Nos ha confiado que más tarde jamás leía la Biblia sin que un ángel caído, por lo demás muy culto, viniese ex profeso del Infierno para explicarle el texto santo. Dante y Moisés congeniaban también con Blake, sin que se admirasen de ello ni los unos ni el otro. Milton usaba la misma libertad, a veces se hacía inoportuno y había que despedirlo. Las conversaciones entre el poeta muerto y el poeta vivo tomaban a la vez un giro literario y religioso. Milton insistía en que Blake corrigiese ciertos errores teológicos que se habían deslizado en El Paraíso perdido. Blake así lo prometía y siempre lo demoraba; por fin declaró con brusquedad que tenía otras cosas que hacer. Era frecuente que se adentrasen en discusiones.

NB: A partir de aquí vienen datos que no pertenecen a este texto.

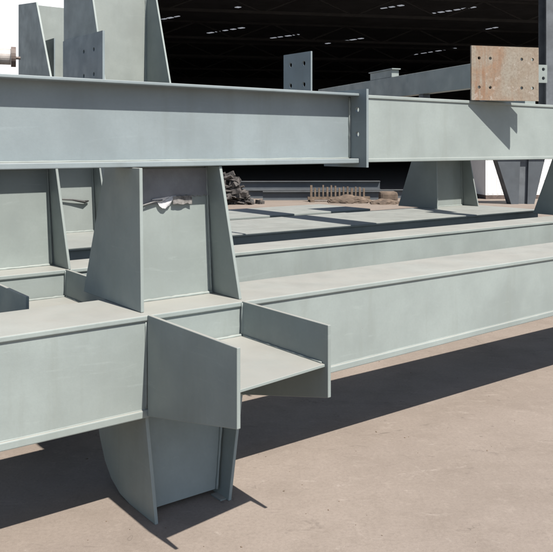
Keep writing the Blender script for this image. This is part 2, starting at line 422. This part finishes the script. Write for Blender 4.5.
b = BM(); box(b, .205, Lp-.205, 4.2, Lq-.205, .004, .012); obj('floor_slab', b, M['shed_floor'], sh)
for p in (13.85, 28.5, 42):
    b = BM()
    box(b, p-.22, p+.22, -.24, -.215, .0, ZR-.02); box(b, p-.22, p+.22, .205, .23, .0, ZR-.02); box(b, p-.012, p+.012, -.214, .204, .0, ZR-.02)
    obj('post', b, M['shed_post'], sh)
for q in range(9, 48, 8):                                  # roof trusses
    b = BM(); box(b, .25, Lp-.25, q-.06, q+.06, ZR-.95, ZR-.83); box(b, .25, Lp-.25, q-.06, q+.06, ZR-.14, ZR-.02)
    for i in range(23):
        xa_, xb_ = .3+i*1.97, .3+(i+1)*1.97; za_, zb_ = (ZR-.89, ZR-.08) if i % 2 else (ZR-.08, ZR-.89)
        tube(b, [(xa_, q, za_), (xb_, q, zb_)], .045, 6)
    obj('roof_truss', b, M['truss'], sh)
rows = [((160,20),(181,16),3), ((207,33.5),(246,27.5),5), ((270,38.5),(300,34.5),4), ((325,44),(366,38),5), ((380,9),(406,5),3), ((430,14),(477,7),6), ((413,55),(458,48),6), ((236,8),(240,7),1), ((478,31),(500,27),3)]
for (xa_, ya_), (xb_, yb_), k in rows:
    for i in range(k):
        f0 = (i+.12)/k; f1 = (i+.12+random.uniform(.45, .75))/k
        pts = []
        for f in (f0, f1):
            x = xa_+(xb_-xa_)*f; y = ya_+(yb_-ya_)*f
            dd = (ZR-.03-1.6)*778/(146-y); pts.append(Vector(((x-276.5)/778*dd, dd, 0)))
        rot = Matrix.Rotation(-SA, 4, 'Z')
        A, Bq = rot @ (pts[0]-sh.location), rot @ (pts[1]-sh.location)
        A.z = Bq.z = ZR-.03
        e = (Bq-A).normalized().cross(Vector((0,0,1)))*random.uniform(.05, .11)
        b = BM(); v = [b.verts.new(p) for p in (A-e, Bq-e, Bq+e, A+e)] + [b.verts.new(p+Vector((0,0,.02))) for p in (A-e, Bq-e, Bq+e, A+e)]
        for ff in ((0,1,2,3),(7,6,5,4),(0,4,5,1),(1,5,6,2),(2,6,7,3),(3,7,4,0)): b.faces.new([v[j] for j in ff])
        obj('rooflight', b, M['rooflight'], sh)

# white container behind the stubs on the right
r = thing('white_container', (6.3, 23.4, GZ), R(6), 'white container glimpsed under the right-hand beam beside the shed post', 'container')
b = BM(); box(b, 0, 2.75, .03, 2.2, .12, 2.6); obj('body', b, M['white_paint'], r)
b = BM()
for i in range(18): box(b, .05+i*.15, .12+i*.15, .022, .0295, .16, 2.5)
obj('corrugation', b, M['white_paint'], r)
b = BM(); box(b, 0, 2.75, .01, 2.2, .0, .119); obj('base_rail', b, M['pipe_dark'], r)

# tapered pedestal in front of it, shade put into its dark colours
r = thing('dark_pedestal', (6.0, 21.3, GZ), R(8), 'tapered pedestal coloured dark for shade, standing on the sunlit yard before the white container', 'pedestal')
def taper(x0, x1, x2, x3, y0, y1, h, m, nm):
    b = BM(); q = [(x0, 0), (x1, 0), (x2, h), (x3, h)]; prism(b, q, 'y', y0, y1); return obj(nm, b, m, r)
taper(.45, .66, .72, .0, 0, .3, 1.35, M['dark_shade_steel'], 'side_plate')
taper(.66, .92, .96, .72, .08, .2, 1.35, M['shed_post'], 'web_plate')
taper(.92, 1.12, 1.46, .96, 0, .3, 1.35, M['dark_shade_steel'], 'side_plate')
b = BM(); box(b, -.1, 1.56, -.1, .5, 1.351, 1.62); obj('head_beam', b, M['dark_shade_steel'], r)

# ------------------------------------------------------------------ yard clutter before the shed
r = thing('scrap_heap', (-1.72, 21.3, GZ), 0, 'heap of rough grey scrap behind the near column', 'scrap heap')
b = BM()
for i in range(210):
    px, py = random.gauss(.35, .27), random.gauss(.3, .25); hh = max(.03, .80*math.exp(-((px-.3)**2)/.13)*random.random()**.8)
    m = Matrix.Translation((px, py, hh)) @ Matrix.Rotation(random.gauss(0, .5), 4, 'Z') @ Matrix.Rotation(random.gauss(0, .28), 4, 'Y') @ Matrix.Rotation(random.gauss(0, .3), 4, 'X')
    a, c_, e_ = random.uniform(.05, .32), random.uniform(.03, .13), random.choice((.01, .02, .045, .07))
    box(b, -a, a, -c_, c_, -e_, e_, m)
obj('pile', b, M['scrap'], r)
r = thing('bar_rack', (.95, 22.3, GZ), R(4), 'low rack with a row of short pale upright stakes in front of the shed', 'rack')
b = BM(); box(b, -.05, 1.75, 0, .12, .06, .14); box(b, 0, .12, -.2, .4, 0, .059); box(b, 1.5, 1.62, -.2, .4, 0, .059); obj('rail', b, M['timber'], r)
for i in range(14):
    b = BM(); box(b, .02+i*.118, .07+i*.118+random.uniform(-.01, .015), .02, .08, .1401, .14+random.uniform(.22, .34)); obj('stake', b, M['timber'], r)
# dark steel sections stacked on the ground at the shed mouth, below the black interior
for k, (x0, y0, z0, L, lab) in enumerate(((-1.9, 23.6, 0, 6.4, 'longest dark steel section, lying lowest at the mouth of the shed'),
                                          (-1.2, 23.75, .262, 4.4, 'dark steel section lying on top of the longest one at the shed mouth'),
                                          (-.4, 22.9, 0, 3.9, 'shorter dark steel section on the ground just behind the row of stakes'))):
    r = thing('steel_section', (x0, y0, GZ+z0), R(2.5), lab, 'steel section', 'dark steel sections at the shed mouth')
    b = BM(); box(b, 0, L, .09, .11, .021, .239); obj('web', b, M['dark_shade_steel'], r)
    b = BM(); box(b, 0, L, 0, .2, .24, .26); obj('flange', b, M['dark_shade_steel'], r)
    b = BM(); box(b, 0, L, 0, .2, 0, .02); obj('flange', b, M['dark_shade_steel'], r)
def mound(name, loc, rx, ry, h, label, mat):
    b = BM(); bmesh.ops.create_icosphere(b, subdivisions=4, radius=1)
    for v in b.verts:
        k = 1+.18*math.sin(v.co.x*5+loc[0])*math.cos(v.co.y*6)+random.uniform(-.05, .05)
        v.co = Vector((v.co.x*rx*k, v.co.y*ry*k, max(-.05, v.co.z)*h*k))
    o = obj(name, b, mat); o.location = loc; return tag(o, label, 'earth heap', 'earth heaps before the shed')
mound('earth_heap', (2.05, 22.0, GZ), .6, .4, .20, 'low brown earth heap just right of the stake rack', M['sand'])
mound('earth_heap', (3.0, 21.5, GZ), .4, .3, .13, 'smallest brown earth heap, below the squarish brown bale', M['sand'])
o = obj('brown_bale', box(BM(), -.26, .26, -.2, .2, .0, .30), M['sand'], None, .08); o.location = (3.2, 22.3, GZ)
tag(o, 'squarish brown bale beside the earth heaps in front of the shed', 'bale')

# loose grit on the yard
b = BM(); rg = random.Random(21)
for i in range(380):
    dd = 2.2 + 9*rg.random()**1.5; x = (rg.uniform(-.45, .45))*dd; y = dd; r_ = rg.choice((.0018, .0022, .0025, .003, .0036))*rg.uniform(.7, 1.3)
    m = Matrix.Translation((x, y, r_*.3)) @ Matrix.Rotation(rg.uniform(0, 6.28), 4, 'Z') @ Matrix.Diagonal((r_*rg.uniform(.8, 1.9), r_, r_*rg.uniform(.4, .7), 1))
    bmesh.ops.create_icosphere(b, subdivisions=1, radius=1, matrix=m)
tag(obj('loose_grit', b, M['timber']), 'loose grit scattered over the concrete yard', 'grit', None, 'stuff')

# ------------------------------------------------------------------ light
KS, KT = -.055, .665
dirv = (W(KS, KT, 0) + Vector((0, 0, -1))).normalized()
sun = bpy.data.lights.new('sun', 'SUN'); sun.energy = 5.0; sun.angle = R(.6); sun.color = (1.0, .945, .87)
so = bpy.data.objects.new('sun', sun); C.objects.link(so); so.rotation_euler = dirv.to_track_quat('-Z', 'Y').to_euler(); so.location = (4, -6, 12)
el = math.asin(-dirv.z); az = math.atan2(-dirv.x, -dirv.y)
w = bpy.data.worlds.new('World'); scene.world = w; w.use_nodes = True
nt = w.node_tree; nt.nodes.clear()
out = nt.nodes.new('ShaderNodeOutputWorld'); bg = nt.nodes.new('ShaderNodeBackground'); nt.links.new(bg.outputs[0], out.inputs[0])
sky = nt.nodes.new('ShaderNodeTexSky'); sky.sky_type = 'NISHITA'; sky.sun_disc = False
sky.sun_elevation = el; sky.sun_rotation = az; sky.dust_density = 1.0; sky.air_density = 1.0; sky.ozone_density = 1.0
# a bright white cloud bank low over the yard, beyond the left end of the shed
tc = nt.nodes.new('ShaderNodeTexCoord')
dp = nt.nodes.new('ShaderNodeVectorMath'); dp.operation = 'DOT_PRODUCT'; nt.links.new(tc.outputs['Generated'], dp.inputs[0])
dp.inputs[1].default_value = Vector((-.36, .92, .13)).normalized()
nz = nt.nodes.new('ShaderNodeTexNoise'); nz.inputs['Scale'].default_value = 5; nz.inputs['Detail'].default_value = 6
nt.links.new(tc.outputs['Generated'], nz.inputs['Vector'])
ad = nt.nodes.new('ShaderNodeMath'); ad.operation = 'MULTIPLY_ADD'; nt.links.new(nz.outputs[0], ad.inputs[0]); ad.inputs[1].default_value = .10
nt.links.new(dp.outputs['Value'], ad.inputs[2])
mr = nt.nodes.new('ShaderNodeMapRange'); mr.interpolation_type = 'SMOOTHSTEP'
mr.inputs[1].default_value = .86; mr.inputs[2].default_value = .98
nt.links.new(ad.outputs[0], mr.inputs[0])
mx = nt.nodes.new('ShaderNodeMix'); mx.data_type = 'RGBA'; nt.links.new(mr.outputs[0], mx.inputs[0]); nt.links.new(sky.outputs[0], mx.inputs[6])
mx.inputs[7].default_value = (9.6, 9.7, 9.8, 1)
nt.links.new(mx.outputs[2], bg.inputs[0]); bg.inputs[1].default_value = .076

# ------------------------------------------------------------------ camera
cam = bpy.data.cameras.new('camera'); co = bpy.data.objects.new('camera', cam); C.objects.link(co)
co.location = (0, 0, 1.6); co.rotation_euler = (R(90), 0, 0)
cam.sensor_width = 36; cam.lens = 36*778/553; cam.shift_y = -130/553
cam.clip_end = 4000; cam.clip_start = .05
scene.camera = co
scene.view_settings.view_transform = 'Standard'; scene.view_settings.look = 'None'
scene.view_settings.exposure = 0.85; scene.view_settings.gamma = 1; scene.view_settings.use_curve_mapping = False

«He visto ayer a Milton declaraba Blake. Me ha dicho esto o lo otro. He procurado demostrarle que uno tenía razón. Imposible».

«¿A quién saluda Ud.?» preguntó a Blake un amigo en el curso de un paseo, puesto que nadie había pasado.

«Al apóstol Pablo» dijo Blake.

«Es fatigoso confió un día a alguien, pero Eduardo I interrumpe siempre mis conversaciones con Sir William Wallace».

Cantidad de espíritus anónimos dictaban rapsodias proféticas que no escribía a veces sino muy a su pesar. Así compuso Jerusalén. Lo que resulta en él asombroso es menos la selección de sus amigos que la desenvoltura con que les recibía. Nada evocaba en él al convulsivo o al espiritista, y era un hombre jovial que cantaba sus poemas no importa dónde y sobre aires improvisados. Tenía la mirada un poco arisca y con frecuencia se dejaba llevar por una extremada vehemencia, pero su cólera cedía pronto y estaba siempre sorprendido de que no se le quisiese bien.

Sólo se le conoce un gran amor que duró toda su vida. Comenzó de manera harto particular. En el curso de un paseo con la hija de un jardinero, Blake le confió las penas sentimentales que tenía que padecer. Ella le escuchó en silencio. Luego, conmovida por su malestar, le dijo que lamentaba mucho que no fuese feliz.

«¿De veras? dijo Blake rápidamente. Pues bien, os amo».

La muchacha reflexionó unos minutos y respondió por fin reposadamente:

«También yo os amo».

Se llamaba Catherine Boucher y, no sabiendo escribir, firmó con una cruz en el contrato matrimonial. Hacia ella se volvió Blake, en su lecho de muerte, justamente cuando había terminado el extraordinario dibujo en el que se ve a Dios midiendo los cielos con un compás.

«Es preciso que dibuje un ángel le dijo. Tú has sido mi ángel». Y la dibujó.

Se ha movido en vano la cuestión de si estaba loco o no lo estaba. Los ingleses le llamaban mad Blake, pero algunos, para aligerar dicho epíteto, añadían que su locura era una locura transcendente, y si yo entiendo bien el término, equivale éste a un cumplido. Otros han afirmado que su locura no era nada extraordinaria y que, entre otros, llevaba en sí el signo de la manía persecutoria. Nada hay que retener de estas triviales discusiones. En absoluto se conoce la locura y tampoco se sabe a dónde va, y es todopoderosa la razón que domina el universo de Blake, pero una razón de mística que la razón humana no puede juzgar a su medida.

Las excentricidades de Blake son famosas. En general parece que se deben al cuidado por conformarse estrechamente a las reglas de las Escrituras, del Antiguo Testamento sobre todo. De ahí apenas hay un paso a respetar como leyes las costumbres que estos libros refieren, y no es preciso estar loco para hacerlo. Esta manera de interpretar la Biblia le valió los sarcasmos de Inglaterra que difícilmente perdona las faltas contra la decencia. Un hombre leal es un hombre decente. Lo que no es decente es infame. Se había visto a Blake sentado en el suelo, desnudo, leyendo a Milton con su mujer, obediente e igualmente desnuda.

«Entre Ud. le había dicho al visitante azorado. No somos más que Adán y Eva».

Era indecente. Se le llamó mad, naked Blake. ¿Pero no tenía a su favor el testimonio de las Escrituras, la desnudez del Paraíso terrestre? Quizás es que creía que los vestidos tenían un poder maléfico.